Raspberry Pi: No longer the fastest $35 computer but still the best

Boot up one of these theoretically more powerful Raspberry Pi rivals and you're likely in for a nasty surprise.

Raspberry Pi: The inside story of the $35 computer The co-creators of the credit-card-sized board tell the inside story of how the breakthrough computer was born.

The past year has produced a steady stream of single-board computers that surpass the specs of the flagship Raspberry Pi 3 Model B+, some of which have also matched its rock-bottom $35 price tag.

But getting hands-on with these boards reveals the specs sheet only tells half the story. Boot up one of these theoretically more powerful computers and you're likely in for a nasty surprise.

While they may look the part, all that latent power is largely useless if there isn't the software to take advantage of it.

A case in point is my experience with the Orange Pi 3, a recently released $35 board with a faster processor and double the memory of the Raspberry Pi 3, as well as modern features, such as USB 3.0 and HDMI 2.0a.

But tapping into that power is another matter. Start up the version of the Ubuntu 16.04 operating system provided for the board and the problems soon become apparent.

In my experience, video wouldn't play, Bluetooth wasn't recognized, 5GHz Wi-Fi wouldn't connect, and the Firefox browser was noticeably more sluggish than the Chromium browser on the nominally less powerful Raspberry Pi 3 B+. You might think updating the system would help. But no, when I tried this it broke the operating system to the extent it would no longer boot.

Using the board rapidly became an exercise in frustration, with the experience marred by the brittleness of the operating system and general lack of stability you expect from a modern computer. In a statement, the team behind the Orange Pi 3 said the test images for Ubuntu worked "great" when they tested them on the board, so I guess there's a chance I was just very unlucky, but it's also true that it's not the first time Orange Pi boards have been criticized for buggy and unstable software.

To some extent, the same uncertainty plagues other single-board computers (SBCs) I've tested, and while nowhere near the same as the Orange Pi 3, the Rock Pi 4 also suffered from low-level issues that reared their head from time-to-time.

You expect some extra effort will be required when setting up a $35 computer. But resolving these problems goes beyond knowing sufficient Bash commands to change access permissions or make a file executable.

SEE: Raspberry Pi: The inside story of the $35 computer

More importantly the headaches associated with trying to run these cheap single-board computers makes you appreciate what you've got with the Pi. A $35 computer that is stable and to a large extent that just works. In 2019 you may be paying a premium for the specs, but that extra outlay is buying peace of mind. And if you ever do run into the rare issue, there's a huge community to help you, not to mention years of tutorials and guides to get you started on projects.

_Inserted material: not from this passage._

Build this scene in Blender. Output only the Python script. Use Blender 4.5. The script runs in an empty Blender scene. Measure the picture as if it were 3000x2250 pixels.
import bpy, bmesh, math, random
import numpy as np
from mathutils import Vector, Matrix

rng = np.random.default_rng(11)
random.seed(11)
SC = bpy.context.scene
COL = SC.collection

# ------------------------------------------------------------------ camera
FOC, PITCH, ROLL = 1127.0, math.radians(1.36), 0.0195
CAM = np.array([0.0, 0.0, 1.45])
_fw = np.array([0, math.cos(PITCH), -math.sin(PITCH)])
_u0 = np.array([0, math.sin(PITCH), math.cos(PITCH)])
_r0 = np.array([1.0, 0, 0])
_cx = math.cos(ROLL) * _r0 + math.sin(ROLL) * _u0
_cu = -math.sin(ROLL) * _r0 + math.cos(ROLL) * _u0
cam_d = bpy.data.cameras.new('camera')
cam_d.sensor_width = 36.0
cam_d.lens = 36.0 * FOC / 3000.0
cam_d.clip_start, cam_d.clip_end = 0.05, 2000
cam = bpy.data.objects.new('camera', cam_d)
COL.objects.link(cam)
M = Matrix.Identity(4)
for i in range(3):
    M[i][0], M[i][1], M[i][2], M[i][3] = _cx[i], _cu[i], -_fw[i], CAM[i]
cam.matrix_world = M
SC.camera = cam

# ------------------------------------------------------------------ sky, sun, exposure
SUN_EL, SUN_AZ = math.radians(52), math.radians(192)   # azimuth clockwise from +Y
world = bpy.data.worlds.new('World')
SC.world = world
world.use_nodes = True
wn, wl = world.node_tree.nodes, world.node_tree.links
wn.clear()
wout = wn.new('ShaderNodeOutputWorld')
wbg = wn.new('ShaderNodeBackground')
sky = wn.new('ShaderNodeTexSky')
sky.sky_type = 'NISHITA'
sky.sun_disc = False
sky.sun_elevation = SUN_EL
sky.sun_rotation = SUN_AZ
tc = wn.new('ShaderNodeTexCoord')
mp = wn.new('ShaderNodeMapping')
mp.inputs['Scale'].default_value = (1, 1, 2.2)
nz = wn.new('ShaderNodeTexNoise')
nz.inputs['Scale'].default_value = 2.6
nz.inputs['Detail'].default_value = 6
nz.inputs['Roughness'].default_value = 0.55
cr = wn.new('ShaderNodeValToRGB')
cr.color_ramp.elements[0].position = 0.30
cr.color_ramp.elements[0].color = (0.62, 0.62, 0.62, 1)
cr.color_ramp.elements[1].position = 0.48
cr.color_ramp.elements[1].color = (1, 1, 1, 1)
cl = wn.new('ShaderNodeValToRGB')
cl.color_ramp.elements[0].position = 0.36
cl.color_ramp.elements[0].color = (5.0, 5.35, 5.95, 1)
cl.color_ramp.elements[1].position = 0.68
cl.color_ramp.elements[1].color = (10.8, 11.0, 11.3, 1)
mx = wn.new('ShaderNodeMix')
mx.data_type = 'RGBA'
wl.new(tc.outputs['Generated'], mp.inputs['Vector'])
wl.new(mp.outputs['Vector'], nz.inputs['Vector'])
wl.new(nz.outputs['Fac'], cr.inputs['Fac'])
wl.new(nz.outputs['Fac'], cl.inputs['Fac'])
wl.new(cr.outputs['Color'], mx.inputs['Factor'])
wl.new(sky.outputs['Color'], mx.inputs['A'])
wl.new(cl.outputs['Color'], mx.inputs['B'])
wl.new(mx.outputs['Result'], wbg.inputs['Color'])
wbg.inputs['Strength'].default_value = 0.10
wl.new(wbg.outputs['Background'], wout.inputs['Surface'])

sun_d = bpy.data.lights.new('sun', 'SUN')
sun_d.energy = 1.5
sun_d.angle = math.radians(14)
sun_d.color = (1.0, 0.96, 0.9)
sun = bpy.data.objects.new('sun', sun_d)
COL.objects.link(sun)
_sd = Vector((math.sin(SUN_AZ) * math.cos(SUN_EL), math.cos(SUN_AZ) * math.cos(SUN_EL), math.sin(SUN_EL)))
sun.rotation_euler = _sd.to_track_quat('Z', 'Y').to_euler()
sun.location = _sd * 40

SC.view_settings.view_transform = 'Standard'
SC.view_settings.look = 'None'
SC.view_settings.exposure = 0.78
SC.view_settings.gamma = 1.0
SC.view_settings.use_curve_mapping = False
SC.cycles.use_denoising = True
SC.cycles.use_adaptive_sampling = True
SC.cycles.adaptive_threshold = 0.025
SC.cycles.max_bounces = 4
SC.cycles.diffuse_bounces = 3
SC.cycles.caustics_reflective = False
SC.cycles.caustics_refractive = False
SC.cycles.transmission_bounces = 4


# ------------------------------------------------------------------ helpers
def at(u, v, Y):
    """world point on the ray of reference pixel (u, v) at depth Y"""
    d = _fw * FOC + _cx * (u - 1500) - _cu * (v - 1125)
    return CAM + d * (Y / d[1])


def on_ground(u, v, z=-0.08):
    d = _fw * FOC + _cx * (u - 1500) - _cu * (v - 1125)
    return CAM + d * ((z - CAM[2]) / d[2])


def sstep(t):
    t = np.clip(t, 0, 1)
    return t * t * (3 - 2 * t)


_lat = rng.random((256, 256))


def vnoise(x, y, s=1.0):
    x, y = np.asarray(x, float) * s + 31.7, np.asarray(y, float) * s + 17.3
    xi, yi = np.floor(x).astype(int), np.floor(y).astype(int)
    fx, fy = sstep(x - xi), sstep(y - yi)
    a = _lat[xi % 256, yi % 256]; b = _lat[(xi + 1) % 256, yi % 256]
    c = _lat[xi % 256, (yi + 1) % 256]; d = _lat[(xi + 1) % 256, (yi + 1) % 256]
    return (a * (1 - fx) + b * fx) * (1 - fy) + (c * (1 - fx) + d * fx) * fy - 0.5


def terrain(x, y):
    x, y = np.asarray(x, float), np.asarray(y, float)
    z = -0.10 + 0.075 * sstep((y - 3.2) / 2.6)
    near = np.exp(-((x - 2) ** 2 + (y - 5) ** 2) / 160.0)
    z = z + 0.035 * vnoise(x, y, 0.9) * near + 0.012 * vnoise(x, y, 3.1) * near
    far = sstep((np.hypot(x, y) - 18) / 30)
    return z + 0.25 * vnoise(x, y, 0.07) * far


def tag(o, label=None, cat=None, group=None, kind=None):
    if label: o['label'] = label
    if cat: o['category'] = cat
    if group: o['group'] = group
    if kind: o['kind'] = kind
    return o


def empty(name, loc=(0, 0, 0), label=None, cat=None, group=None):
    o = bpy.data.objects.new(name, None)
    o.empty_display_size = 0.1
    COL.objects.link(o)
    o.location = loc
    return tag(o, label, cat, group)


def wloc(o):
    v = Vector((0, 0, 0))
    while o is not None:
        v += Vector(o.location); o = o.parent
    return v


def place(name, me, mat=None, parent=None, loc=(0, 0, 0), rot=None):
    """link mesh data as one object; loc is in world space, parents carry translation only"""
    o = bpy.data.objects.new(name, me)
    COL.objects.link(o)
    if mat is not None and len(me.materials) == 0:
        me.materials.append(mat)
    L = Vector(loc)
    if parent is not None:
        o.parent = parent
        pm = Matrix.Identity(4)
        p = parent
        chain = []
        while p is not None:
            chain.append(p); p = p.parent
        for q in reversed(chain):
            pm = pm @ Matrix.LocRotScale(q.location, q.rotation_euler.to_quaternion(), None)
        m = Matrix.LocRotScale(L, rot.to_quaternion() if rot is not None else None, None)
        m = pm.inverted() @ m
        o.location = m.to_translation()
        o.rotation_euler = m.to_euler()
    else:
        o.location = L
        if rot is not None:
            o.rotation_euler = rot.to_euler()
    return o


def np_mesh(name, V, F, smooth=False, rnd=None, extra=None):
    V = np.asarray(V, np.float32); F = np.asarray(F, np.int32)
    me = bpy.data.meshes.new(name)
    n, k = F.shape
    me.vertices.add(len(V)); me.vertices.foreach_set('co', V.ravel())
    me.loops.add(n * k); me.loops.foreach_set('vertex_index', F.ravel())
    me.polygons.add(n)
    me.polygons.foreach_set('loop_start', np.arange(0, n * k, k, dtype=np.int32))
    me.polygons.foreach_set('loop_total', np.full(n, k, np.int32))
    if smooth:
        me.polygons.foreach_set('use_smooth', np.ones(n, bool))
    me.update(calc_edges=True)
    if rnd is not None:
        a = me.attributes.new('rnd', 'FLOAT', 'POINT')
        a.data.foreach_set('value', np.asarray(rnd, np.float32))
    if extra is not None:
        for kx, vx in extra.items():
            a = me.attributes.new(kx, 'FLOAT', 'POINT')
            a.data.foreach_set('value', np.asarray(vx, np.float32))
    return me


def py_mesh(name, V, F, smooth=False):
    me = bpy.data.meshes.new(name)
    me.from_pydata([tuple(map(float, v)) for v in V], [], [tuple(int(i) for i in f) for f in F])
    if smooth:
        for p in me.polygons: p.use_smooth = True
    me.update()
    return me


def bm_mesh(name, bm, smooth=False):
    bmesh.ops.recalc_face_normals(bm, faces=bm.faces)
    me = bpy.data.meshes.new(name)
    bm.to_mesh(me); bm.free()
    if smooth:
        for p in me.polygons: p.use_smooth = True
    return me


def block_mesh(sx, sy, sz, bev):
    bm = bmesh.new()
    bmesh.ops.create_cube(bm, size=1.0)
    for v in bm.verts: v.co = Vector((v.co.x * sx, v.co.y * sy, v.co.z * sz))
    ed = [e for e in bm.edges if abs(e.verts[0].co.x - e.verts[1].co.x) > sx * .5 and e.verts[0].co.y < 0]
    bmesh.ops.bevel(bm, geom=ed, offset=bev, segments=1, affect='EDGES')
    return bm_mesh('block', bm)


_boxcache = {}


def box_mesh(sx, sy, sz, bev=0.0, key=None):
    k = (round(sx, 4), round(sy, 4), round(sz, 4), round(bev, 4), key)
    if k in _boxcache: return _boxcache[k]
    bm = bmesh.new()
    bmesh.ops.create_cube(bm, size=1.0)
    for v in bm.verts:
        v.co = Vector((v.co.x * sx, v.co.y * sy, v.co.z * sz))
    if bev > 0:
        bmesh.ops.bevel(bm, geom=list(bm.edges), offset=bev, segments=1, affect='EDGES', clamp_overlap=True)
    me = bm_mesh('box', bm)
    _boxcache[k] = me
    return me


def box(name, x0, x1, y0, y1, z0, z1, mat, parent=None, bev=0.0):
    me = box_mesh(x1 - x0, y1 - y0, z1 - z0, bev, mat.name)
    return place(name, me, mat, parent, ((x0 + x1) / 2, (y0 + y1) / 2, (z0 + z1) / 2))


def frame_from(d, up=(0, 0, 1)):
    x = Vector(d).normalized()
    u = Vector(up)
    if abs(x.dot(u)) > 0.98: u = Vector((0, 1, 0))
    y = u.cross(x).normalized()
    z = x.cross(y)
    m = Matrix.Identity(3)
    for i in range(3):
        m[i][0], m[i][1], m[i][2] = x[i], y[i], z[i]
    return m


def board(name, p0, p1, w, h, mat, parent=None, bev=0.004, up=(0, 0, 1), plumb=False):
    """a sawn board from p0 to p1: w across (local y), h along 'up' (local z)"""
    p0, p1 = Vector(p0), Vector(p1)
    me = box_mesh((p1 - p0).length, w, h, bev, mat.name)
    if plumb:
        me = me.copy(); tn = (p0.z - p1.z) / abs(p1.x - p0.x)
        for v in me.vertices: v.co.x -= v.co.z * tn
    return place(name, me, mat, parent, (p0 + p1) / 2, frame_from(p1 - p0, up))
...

That might not be exciting, but for novice users like myself that stability is worth paying for.

It makes you realize why the Raspberry Pi Foundation has invested so much in updating the Pi's official Raspbian OS, employing dedicated staff to work on improving software over time: revamping the desktop, adding hardware acceleration for more media players, and upgrading the browser -- all while ensuring backward compatibility stretching right back to the very first Raspberry Pi. As TechRepublic's James Sanders highlights, getting Linux-based operating systems working well on Arm-based SBCs is always going to require a lot of work, due to their lack of mainline kernel support.

While people are clamoring for the Raspberry Pi 4, by focusing on stability the Raspberry Pi Foundation has given the Pi a USP that other low-cost, single-board computers struggle to match.

That said, the quality of SBCs do vary, and there are Pi rivals with a good reputation for usability, such as the Odroid family of boards, which enjoy software support for years after release. And, of course, there are also more technically proficient users who will be able to sidestep some of the roadblocks thrown up by less reliable boards.

But that doesn't detract from the fact there are a swathe of users, myself included, who are interested in a device like the Pi but who don't have chops to plaster over the cracks in the desperately creaky operating systems that ship with some of these boards.

For them, the Pi remains the best choice, regardless of how powerful its competitors get.